Sunday, January 24, 2010

church key



My family was not a beer drinking family so I was 40 years old before I learned a beer opener was called a church key and today I got to wondering why It was so named. so I looked it up.

There is sparse, and often contradictory, documentation as to the origin of the term "church key", though most agree the phrase is a sarcastic euphemism, as the opener was obviously designed to access beer, and not churches.

One explanation for the term "church key" lends its origin an almost mythic significance; in Medieval Europe, monks and nobility were the only brewers. Lagering cellars in the monasteries were locked, as the monks guarded the secrets to their craft. The monks carried keys to these lagering cellars on their cinch, or belt. It may have been this key from which the "Church Key" opener got its name.

Another motive for assigning the device such an ironic name could have been the fact that beer was first canned (for test marketing) in 1933[8] — the same year Franklin Delano Roosevelt signed the Cullen-Harrison Bill.[9] This act, which predated Repeal of Prohibition, amended the Volstead Act, making 3.2 beer legal. Some experts have posited the term "church key" was a way to "stick it to" the religious organizations who had effected Prohibition in the first place.[10]
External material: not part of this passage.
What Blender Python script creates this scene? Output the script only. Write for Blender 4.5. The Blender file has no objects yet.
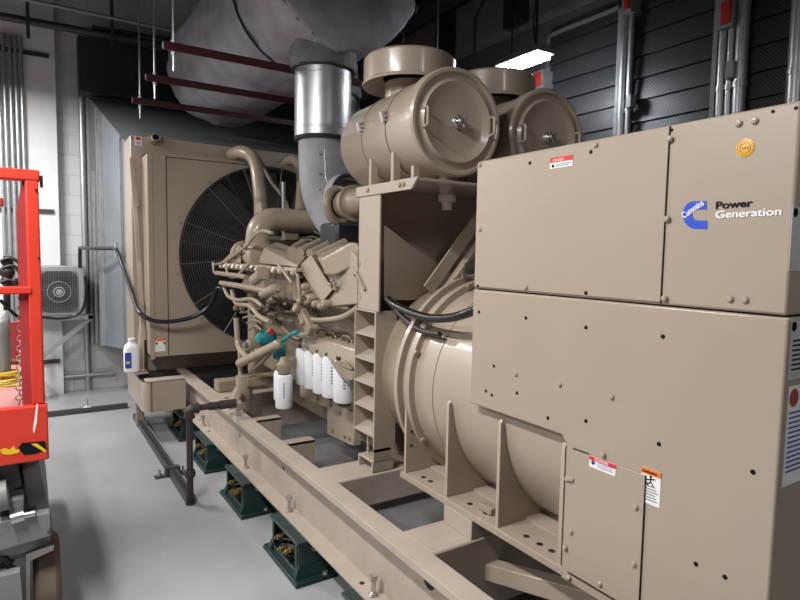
import bpy, bmesh, math, random
from mathutils import Vector as V, Matrix, Euler
random.seed(7)
SC = bpy.context.scene
COL = SC.collection
PI = math.pi

# ------------------------------------------------------------------ camera
F_PX, YAW, PITCH, ROLL, CAM_H = 585.0, math.radians(32.648), math.radians(4.456), math.radians(.99), 1.5
fw = V((math.sin(YAW)*math.cos(PITCH), math.cos(YAW)*math.cos(PITCH), -math.sin(PITCH)))
r0 = V((math.cos(YAW), -math.sin(YAW), 0)); u0 = r0.cross(fw)
RT = r0*math.cos(ROLL)+u0*math.sin(ROLL); UP = u0*math.cos(ROLL)-r0*math.sin(ROLL)
CAMP = V((0, 0, CAM_H))
cam = bpy.data.cameras.new('camera'); cam.sensor_width = 36; cam.lens = F_PX/800*36
cam.clip_start = .05; cam.clip_end = 100
co = bpy.data.objects.new('camera', cam); COL.objects.link(co)
M = Matrix.Identity(4)
for i in range(3):
    M[i][0] = RT[i]; M[i][1] = UP[i]; M[i][2] = -fw[i]; M[i][3] = CAMP[i]
co.matrix_world = M
SC.camera = co

def _at(ax, v, x, y):
    d = RT*((x-400)/F_PX)+UP*(-(y-300)/F_PX)+fw
    return CAMP+d*((v-CAMP[ax])/d[ax])
def PX(X, x, y): return _at(0, X, x, y)      # measured point of the photo on the plane X = const
def PY(Y, x, y): return _at(1, Y, x, y)
def PZ(Z, x, y): return _at(2, Z, x, y)

# ------------------------------------------------------------------ materials
MAT = {}
def mat(name, col, rough=.5, metal=0., var=.06, scale=6., bump=0., bscale=60., emit=None, spec=.5, coat=0., speck=None):
    m = bpy.data.materials.new(name); m.use_nodes = True
    nt = m.node_tree; b = nt.nodes['Principled BSDF']
    b.inputs['Roughness'].default_value = rough; b.inputs['Metallic'].default_value = metal
    b.inputs['Specular IOR Level'].default_value = spec
    if coat: b.inputs['Coat Weight'].default_value = coat; b.inputs['Coat Roughness'].default_value = .12
    tc = nt.nodes.new('ShaderNodeTexCoord')
    n = nt.nodes.new('ShaderNodeTexNoise'); n.inputs['Scale'].default_value = scale; n.inputs['Detail'].default_value = 5
    nt.links.new(tc.outputs['Object'], n.inputs['Vector'])
    r = nt.nodes.new('ShaderNodeValToRGB')
    r.color_ramp.elements[0].position = .3; r.color_ramp.elements[1].position = .7
    c0 = [max(0, c*(1-var)) for c in col]; c1 = [min(1, c*(1+var)) for c in col]
    r.color_ramp.elements[0].color = (*c0, 1); r.color_ramp.elements[1].color = (*c1, 1)
    nt.links.new(n.outputs['Fac'], r.inputs['Fac'])
    last = r.outputs['Color']
    if speck:
        n2 = nt.nodes.new('ShaderNodeTexNoise'); n2.inputs['Scale'].default_value = speck[1]; n2.inputs['Detail'].default_value = 4
        nt.links.new(tc.outputs['Object'], n2.inputs['Vector'])
        r2 = nt.nodes.new('ShaderNodeValToRGB'); r2.color_ramp.elements[0].position = speck[2]; r2.color_ramp.elements[1].position = speck[2]+.06
        nt.links.new(n2.outputs['Fac'], r2.inputs['Fac'])
        mx = nt.nodes.new('ShaderNodeMixRGB'); mx.inputs['Color2'].default_value = (*speck[0], 1)
        nt.links.new(r2.outputs['Color'], mx.inputs['Fac']); nt.links.new(last, mx.inputs['Color1']); last = mx.outputs['Color']
    nt.links.new(last, b.inputs['Base Color'])
    if bump:
        n3 = nt.nodes.new('ShaderNodeTexNoise'); n3.inputs['Scale'].default_value = bscale; n3.inputs['Detail'].default_value = 3
        nt.links.new(tc.outputs['Object'], n3.inputs['Vector'])
        bp = nt.nodes.new('ShaderNodeBump'); bp.inputs['Strength'].default_value = bump; bp.inputs['Distance'].default_value = .01
        nt.links.new(n3.outputs['Fac'], bp.inputs['Height']); nt.links.new(bp.outputs['Normal'], b.inputs['Normal'])
    if emit:
        b.inputs['Emission Color'].default_value = (*emit[0], 1); b.inputs['Emission Strength'].default_value = emit[1]
    MAT[name] = m
    return m

TANC = (.365, .302, .240)
mat('tan', TANC, .36, var=.035, scale=3, coat=.25)
mat('tan_engine', (.335, .275, .205), .34, var=.07, scale=8, bump=.12, bscale=40, coat=.2)
mat('tan_cast_shaded', (.27, .218, .158), .42, var=.10, scale=14, bump=.25, bscale=70)  # casting tan, darkened to imitate the shade inside the engine
mat('tan_dusty', (.39, .33, .275), .55, var=.08, scale=9)
mat('zinc', (.55, .54, .52), .3, metal=.9, var=.1)
mat('galv', (.50, .51, .53), .38, metal=.75, var=.12, scale=12)
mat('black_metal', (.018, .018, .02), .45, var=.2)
mat('wire_grey', (.16, .16, .16), .45, metal=.5, var=.1)
mat('fan_blade', (.035, .035, .036), .4, var=.2)
mat('core', (.012, .012, .013), .7, var=.3, scale=30)
mat('rubber', (.012, .012, .013), .5, var=.2)
mat('cable', (.010, .010, .011), .3, var=.1)
mat('green', (.007, .028, .027), .38, var=.2, scale=15, coat=.2)
mat('brass', (.45, .33, .12), .35, metal=.8, var=.2)
mat('blanket', (.30, .30, .33), .62, var=.22, scale=5, bump=.7, bscale=9, speck=None)
mat('blanket_dark', (.13, .132, .14), .65, var=.25, scale=7, bump=.6, bscale=12)
mat('seam', (.02, .02, .022), .6, var=.1)
mat('maroon', (.045, .005, .008), .45, var=.15)
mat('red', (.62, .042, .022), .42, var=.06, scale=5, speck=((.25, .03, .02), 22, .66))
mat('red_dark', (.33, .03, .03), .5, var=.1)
mat('pink', (.55, .20, .19), .55, var=.12)
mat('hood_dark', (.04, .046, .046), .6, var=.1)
mat('wall_dull', (.16, .16, .16), .7, var=.05)
mat('concrete_band', (.33, .33, .34), .6, var=.1)
mat('white_paint', (.72, .725, .72), .5, var=.04)
mat('lift_grey', (.19, .19, .185), .5, var=.12, scale=9, speck=((.07, .07, .07), 16, .64))
mat('tire', (.13, .095, .075), .7, var=.12, scale=14)
mat('white_plastic', (.80, .81, .84), .35, var=.02)
mat('filter_white', (.78, .79, .82), .3, var=.02, coat=.2)
mat('label_white', (.80, .80, .80), .45, var=.02)
mat('label_grey', (.48, .48, .49), .45, var=.06, scale=50)
mat('label_red', (.62, .03, .05), .45, var=.03)
mat('label_orange', (.75, .20, .03), .45, var=.03)
mat('ink', (.006, .006, .007), .6, var=.05, spec=.15)
mat('ink_white', (.82, .82, .82), .45, var=.01)
mat('blue', (.018, .075, .56), .4, var=.03)
mat('blue_ink', (.04, .07, .35), .45, var=.05)
mat('print_grey', (.22, .24, .36), .45, var=.1)
mat('seal_yellow', (.72, .40, .06), .4, var=.06)
mat('seal_dark', (.42, .20, .03), .4, var=.06)
mat('red_disc', (.35, .06, .05), .5, var=.2)
mat('teal', (.015, .22, .24), .35, var=.1)
mat('yellow', (.62, .48, .06), .45, var=.08)
mat('hazard_yellow', (.75, .50, .02), .45, var=.05)
mat('unit_grey', (.27, .28, .29), .45, var=.06)
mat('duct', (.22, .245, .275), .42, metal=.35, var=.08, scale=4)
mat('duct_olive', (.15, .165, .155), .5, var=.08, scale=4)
mat('duct_top', (.21, .23, .23), .55, var=.06, scale=3)
mat('steel_dark', (.045, .045, .05), .45, var=.2)
mat('iron_pipe', (.035, .026, .026), .5, var=.25, scale=20)
mat('ceiling_black', (.012, .012, .014), .8, var=.2)
mat('beam_grey', (.13, .13, .14), .6, var=.1)
mat('red_device', (.5, .03, .02), .4, var=.05)
mat('tape', (.05, .03, .03), .5, var=.05)
mat('tube_light', (.9, .95, 1.), .3, emit=((.92, .96, 1.0), 45.))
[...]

Another possible reason for calling the device a "church key" is that in some rural areas, churches were not locked, so no key was needed. Because the can opener is designed so anyone one could use it, the ubiquity of access was compared to the ability to get into a church at any time.

3 comments:

Galla Creek said...

Very interesting.

Unknown said...

Actually, if you can get an old 1880's, or previous key, the opening on top of many of these keys is ideal for opening the crown caps used after 1898. Many homes had newer locks, but the church was often the oldest building in town that had not changed its lock. Couple this with the prevalence of "Church Socials" and the fact that the church was rarely locked, its key were the mostly superfluous, available and suitable for opening bottles.

Unknown said...

Actually, if you can get an old 1880's, or previous key, the opening on top of many of these keys is ideal for opening the crown caps used after 1898. Many homes had newer locks, but the church was often the oldest building in town that had not changed its lock. Couple this with the prevalence of "Church Socials" and the fact that the church was rarely locked, its key were the mostly superfluous, available and suitable for opening bottles.